Vol.84 Streets of VASIC
チャイニーズニューイヤー(春節)で賑やかな2月のニューヨーク。最近ではこの新年をテーマにしたアートフェアやマーケットイベントなどが開催され、街をあげてメジャーな季節行事となってきています。爆竹の破裂音と紙吹雪が舞う派手なお祝いムードは、お祭り好きなニューヨーカーの好みとリンクしているのかも? そんな賑やかな2週間が過ぎれば、バレンタインに。アメリカでは、女性がこぞってチョコレートを贈るということはなく、あくまで夫婦や恋人たちがロマンチックにディナーを楽しむ日。コマーシャルなお祝いなので、パートナーの有無に関わらず興味がないという人も多いです(笑)。ということで、今回はカップル事情を無視して、甘いデザートのお店を紹介いたします。
Hani's Bakery Cafe
イーストビレッジに昨秋誕生したアメリカンスタイルのペストリーショップ。ここは、有名レストラン「Gramercy Tavern」のパティシエと、フード雑誌「ボナペティ」のエディターというパワーカップルによるプロジェクト。セルビアとインドのバックグランドをもつ二人の手によって、今どきのアメリカンスタイルのお菓子のイメージが披露されています。
手のひらサイズのボリュームたっぷりのチョコレートクッキーは、バターとオーツ粉の香ばしさとチョコレートのハーモニーが魅力。外はサクッとしつつ、ねっちりとした食感が甘い物好きにはたまりません。ほかにも、レモンメレンゲパイ、チョコレートレイヤーケーキ、ドーナッツといったアメリカらしいデザートがありますが、ほどよい甘さと軽いテクスチャーのバランスが良く、コーヒーとともに美味しくいただけます。チェダーチーズとブロッコリーのスコーン、サンドイッチなどもあるので、朝や昼の軽食を目当てに訪れてもよさそう。
珠玉のミルフィーユを求めて
そして、レストランでいただくお気に入りのデザートも。「Wildair」は、ナチュールワインとクリエイティブな食事を一軒で、LES(ローワーイーストサイド)の中でも根強い人気を誇るお店。デザートとワインだけ、という使い方も実はOK。ここではミルフィーユがイチオシ。そのままでも美味しいクリスピーなパイをベースに、季節によって、チェリーxチーズケーキ、イチジクの葉xパッションフルーツ、バナナミルクxジャスミンティーなど、趣向を凝らしたフレーバーを提供しているのです。なお、コロナ禍に変わり種のドーナッツを店頭販売してバズを呼んだことでも知られ、ドーナッツは現在も土曜日の昼間のみテイクアウトで購入が可能です。
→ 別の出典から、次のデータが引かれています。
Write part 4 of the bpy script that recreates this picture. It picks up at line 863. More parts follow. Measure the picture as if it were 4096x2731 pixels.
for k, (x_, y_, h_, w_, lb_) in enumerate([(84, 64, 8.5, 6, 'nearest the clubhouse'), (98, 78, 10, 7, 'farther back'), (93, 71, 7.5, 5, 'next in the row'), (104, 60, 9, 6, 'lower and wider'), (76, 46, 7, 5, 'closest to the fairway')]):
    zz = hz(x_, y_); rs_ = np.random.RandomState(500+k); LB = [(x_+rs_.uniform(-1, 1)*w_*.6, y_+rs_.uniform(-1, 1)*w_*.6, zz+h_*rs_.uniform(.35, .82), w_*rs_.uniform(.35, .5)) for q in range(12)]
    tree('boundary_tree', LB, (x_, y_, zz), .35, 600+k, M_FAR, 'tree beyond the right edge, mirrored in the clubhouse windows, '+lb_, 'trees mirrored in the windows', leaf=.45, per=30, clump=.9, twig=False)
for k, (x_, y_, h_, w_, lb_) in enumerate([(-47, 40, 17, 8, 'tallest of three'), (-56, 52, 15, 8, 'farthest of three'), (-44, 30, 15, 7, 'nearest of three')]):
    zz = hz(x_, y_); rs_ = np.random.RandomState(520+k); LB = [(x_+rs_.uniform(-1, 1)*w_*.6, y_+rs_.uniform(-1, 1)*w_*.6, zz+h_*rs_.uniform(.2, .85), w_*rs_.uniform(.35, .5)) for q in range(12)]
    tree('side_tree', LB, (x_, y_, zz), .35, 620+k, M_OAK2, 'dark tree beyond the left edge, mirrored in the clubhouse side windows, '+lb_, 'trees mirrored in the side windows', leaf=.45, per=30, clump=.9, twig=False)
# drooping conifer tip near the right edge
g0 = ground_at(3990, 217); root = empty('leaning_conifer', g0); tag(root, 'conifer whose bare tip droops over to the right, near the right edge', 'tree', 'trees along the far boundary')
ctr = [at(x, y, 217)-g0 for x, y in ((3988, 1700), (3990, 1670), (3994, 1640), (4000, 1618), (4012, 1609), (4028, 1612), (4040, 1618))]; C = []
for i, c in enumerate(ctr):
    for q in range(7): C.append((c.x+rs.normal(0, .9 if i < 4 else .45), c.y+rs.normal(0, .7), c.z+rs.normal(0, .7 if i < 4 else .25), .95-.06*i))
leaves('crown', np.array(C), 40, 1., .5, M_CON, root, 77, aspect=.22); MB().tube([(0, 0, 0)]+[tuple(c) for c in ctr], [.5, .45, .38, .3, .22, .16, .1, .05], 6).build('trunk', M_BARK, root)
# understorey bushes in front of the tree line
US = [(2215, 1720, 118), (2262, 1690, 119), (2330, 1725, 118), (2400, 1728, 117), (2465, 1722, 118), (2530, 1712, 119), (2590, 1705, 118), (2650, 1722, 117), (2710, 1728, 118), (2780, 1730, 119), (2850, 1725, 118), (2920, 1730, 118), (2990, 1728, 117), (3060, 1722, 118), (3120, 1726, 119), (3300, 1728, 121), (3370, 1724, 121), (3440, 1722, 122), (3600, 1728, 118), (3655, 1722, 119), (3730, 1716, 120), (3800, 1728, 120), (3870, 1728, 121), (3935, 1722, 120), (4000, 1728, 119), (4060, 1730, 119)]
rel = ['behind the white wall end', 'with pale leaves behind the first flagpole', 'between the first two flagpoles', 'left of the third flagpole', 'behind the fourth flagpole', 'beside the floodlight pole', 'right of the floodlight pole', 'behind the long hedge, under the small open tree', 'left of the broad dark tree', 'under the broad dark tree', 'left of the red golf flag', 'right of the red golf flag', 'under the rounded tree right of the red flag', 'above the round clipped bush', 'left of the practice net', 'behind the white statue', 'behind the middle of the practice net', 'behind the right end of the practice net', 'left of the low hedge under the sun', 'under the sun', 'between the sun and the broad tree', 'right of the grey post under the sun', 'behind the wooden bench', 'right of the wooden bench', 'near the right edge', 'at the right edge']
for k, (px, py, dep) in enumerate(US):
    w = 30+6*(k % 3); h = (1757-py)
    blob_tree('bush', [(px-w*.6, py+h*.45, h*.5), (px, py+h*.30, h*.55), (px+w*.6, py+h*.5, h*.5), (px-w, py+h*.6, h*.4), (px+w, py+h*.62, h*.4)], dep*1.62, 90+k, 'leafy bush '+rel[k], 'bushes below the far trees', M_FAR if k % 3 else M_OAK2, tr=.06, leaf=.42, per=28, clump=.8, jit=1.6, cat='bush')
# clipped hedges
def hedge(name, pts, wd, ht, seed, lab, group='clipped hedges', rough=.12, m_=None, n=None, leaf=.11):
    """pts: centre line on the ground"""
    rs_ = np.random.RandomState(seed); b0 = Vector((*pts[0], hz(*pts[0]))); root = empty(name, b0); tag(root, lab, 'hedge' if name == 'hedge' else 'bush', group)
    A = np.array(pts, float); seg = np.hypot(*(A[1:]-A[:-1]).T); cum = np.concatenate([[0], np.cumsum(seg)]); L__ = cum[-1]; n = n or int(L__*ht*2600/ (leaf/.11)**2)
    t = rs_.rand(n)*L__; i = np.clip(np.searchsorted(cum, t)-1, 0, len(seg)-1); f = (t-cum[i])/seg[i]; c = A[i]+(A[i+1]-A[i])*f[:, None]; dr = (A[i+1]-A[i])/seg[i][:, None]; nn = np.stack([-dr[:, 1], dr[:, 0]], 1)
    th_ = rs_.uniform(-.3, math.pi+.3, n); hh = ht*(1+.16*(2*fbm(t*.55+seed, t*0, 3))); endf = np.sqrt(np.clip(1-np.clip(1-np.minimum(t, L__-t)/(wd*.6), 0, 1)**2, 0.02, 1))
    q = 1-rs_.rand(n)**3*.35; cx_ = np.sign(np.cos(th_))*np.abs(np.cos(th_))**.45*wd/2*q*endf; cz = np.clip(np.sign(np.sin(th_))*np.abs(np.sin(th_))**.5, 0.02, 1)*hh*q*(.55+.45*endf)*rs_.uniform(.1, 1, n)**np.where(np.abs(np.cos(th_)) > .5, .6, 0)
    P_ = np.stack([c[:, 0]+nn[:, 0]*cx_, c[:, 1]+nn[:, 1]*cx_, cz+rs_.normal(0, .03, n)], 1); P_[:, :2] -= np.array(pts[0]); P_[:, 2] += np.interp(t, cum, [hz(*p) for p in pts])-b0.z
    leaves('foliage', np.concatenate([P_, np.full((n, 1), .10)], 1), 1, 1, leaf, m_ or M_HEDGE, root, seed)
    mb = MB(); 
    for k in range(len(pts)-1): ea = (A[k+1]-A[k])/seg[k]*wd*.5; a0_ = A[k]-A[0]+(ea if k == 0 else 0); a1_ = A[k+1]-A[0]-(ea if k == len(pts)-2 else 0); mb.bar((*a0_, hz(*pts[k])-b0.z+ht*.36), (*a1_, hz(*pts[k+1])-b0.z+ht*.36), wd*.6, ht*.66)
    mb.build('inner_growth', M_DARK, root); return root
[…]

一方で、個性派デザートならイーストビレッジの「Smithereen」へ。ニューイングランド地方の食文化にインスピレーションをもとにモダンに再構築した料理が自慢で、是非ディナーから訪れて欲しいのですが、ここはデザートにも注目。特に、砂糖でパリパリにした海苔にリコリス風味のクリームを挟み、ミルフィーユに仕立てた一皿が衝撃的。コンセプチャルなプレゼンテーションに魅せられつつ、甘さの奥にじんわりと伝わる潮の香りが複雑で、舌と脳の理解が追いつかない(笑)。美味しい・まずいを超えたところにある”ユニークさ”に、「これぞニューヨークのおもしろさ」と愉快にさせてくれるのです。キッチンに面したカウンター席で、是非シェフの手元をみながら楽しんでみて。